Although we recognized that "there may be instances in which discovery materials should be kept under seal even after they are made part of a dispositive motion," we stated that the district court must make that determination "at the time it grants a summary judgment motion and not merely allow continued effect to a pretrial discovery protective order." We noted that "[t]he reasons for granting a protective order to facilitate pre-trial discovery may or may not be sufficient to justify proscribing the First Amendment right of access to judicial documents," and we remanded the case to the district court in order for it to determine under the appropriate substantive and procedural standards whether the documents should remain sealed.Id. at 576-77 (citations omitted).
Assuming the First Amendment right applies to these particular documents, the movant's burden is more substantial. To obtain a sealing order under the First Amendment rubric, the movant must show "the denial [of access] is necessitated by a compelling governmental interest, and is narrowly tailored to serve that interest." Globe Newspaper Co. v. Superior Court, 457 U.S. 596, 606-07 (1982); Virginia, 386 F.3d at 573; Stone, 855 F.2d at 180.

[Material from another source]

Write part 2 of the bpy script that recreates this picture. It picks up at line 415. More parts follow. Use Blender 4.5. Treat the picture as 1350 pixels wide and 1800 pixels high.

The plaintiffs have not made the showing necessary to obtain a sealing order as to the six exhibits attached to their motion for summary judgment for which sealing has been sought. In the interests of justice, however, the court will provide plaintiffs a further opportunity to make the required showing no later than October 10, 2008. The court, accordingly, ORDERS that its memorandum opinion and order resolving the parties' dispositive motions, entered this day, be and it hereby is, filed provisionally under seal, pending further order. The memorandum opinion and order will be unsealed if the plaintiffs fail to make the necessary showing to support a sealing order. The court further ORDERS as follows:
1. That the motion to seal be, and it hereby is, denied without prejudice;
2. That the plaintiffs be, and they hereby are, directed to submit a revised sealing request, taking into consideration the alternatives to sealing (such as redaction) for those portions of the agreement for which confidentiality is unnecessary, and bearing in mind that sealing is the infrequent exception and not the rule;
3. That the aforementioned sealing request be, and it hereby is, directed to be submitted by October 10, 2008; and
4. That the parties are directed to appear before the undersigned for a status conference at 11:30 a.m. on October 10, 2008.
The Clerk is directed to forward copies of this written opinion and order to all counsel of record.